Identifying the man was a priority and approaching him safely was a concern. Since residents were identifying Jesse as possibly the man, that’s when NPD decided to reach out to Patricia in hopes to get more information on her brother.”

“It was really just to gather more information,” Francisco said. “Hoping it would lead us to identify this guy and bring him in safely.

“We started getting veterans affairs and counselors ready,” he said, “we just didn’t want to go out there and grab him. If he was this gentleman, we wanted to make sure we provided him the services he needed.”

Running from authorities

The illusive stranger was finally found after he tried getting away from authorities. What was described as a calm approach to contacting the man, ended up with him falling 80 feet or so.
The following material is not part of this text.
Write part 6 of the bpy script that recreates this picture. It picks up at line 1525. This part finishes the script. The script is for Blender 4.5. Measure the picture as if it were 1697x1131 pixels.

The man was flown out and had sustained injuries, but nothing life threatening.

He gave his name, and it’s not Jesse Conger, but the FBI and the San Juan County Sherriff’s also believe the name he gave is also not really his name.

“We had officers were tracking him and community members were taking up arms and trying to track him,” said Capt. Martin Page of the Kayenta Police District. “This guy ended up in Halchita.

“He started from Shonto/Tall Mountain area,” Page said. “It’s quite the distance and quite the treacherous terrain. He travelled this on foot.”

Page said when officers were tracking him, they said he would jump from ledge to ledge, which was no easy feat.

Getting to him proved to be tough, with the assistance from San Juan County deputies, Navajo Criminal Investigators, and other authorities he was finally found.

When authorities were closing in on him, he started scaling a cliff about 80 to 100 feet, he then started jumping from rock to rock.

He could’ve gotten away but on one jump he lost his footing and fell.

“He just didn’t want to be contacted by anybody and law enforcement especially,” Page said. “He survived.

“He did sustain injuries,” he added. “Officers rendered aid. He was conscious and alert, but he was refusing to give any information.

“Officers said to him, ‘We just want to give you assistance’ and he still didn’t want anything to do with us,” he said.

Page said he believes the man is between 25 to 35, and from the photos of Jesse, he said he doesn’t believe it could be him, but then again, the mystery man has not been identified.
In a letter to the Navajo Times, Patricia said she always gets calls from people claiming they found her brother.

“I appreciate every text and call, but I want to demonstrate how thoroughly extensive this search continues to be,” she wrote. “This man may not be my brother, but he is someone’s brother, and I hope he can find his way.”

The San Carlos Apache Tribe did not return calls for comment.

FBI and San Juan County authorities have still not been able to identify the man.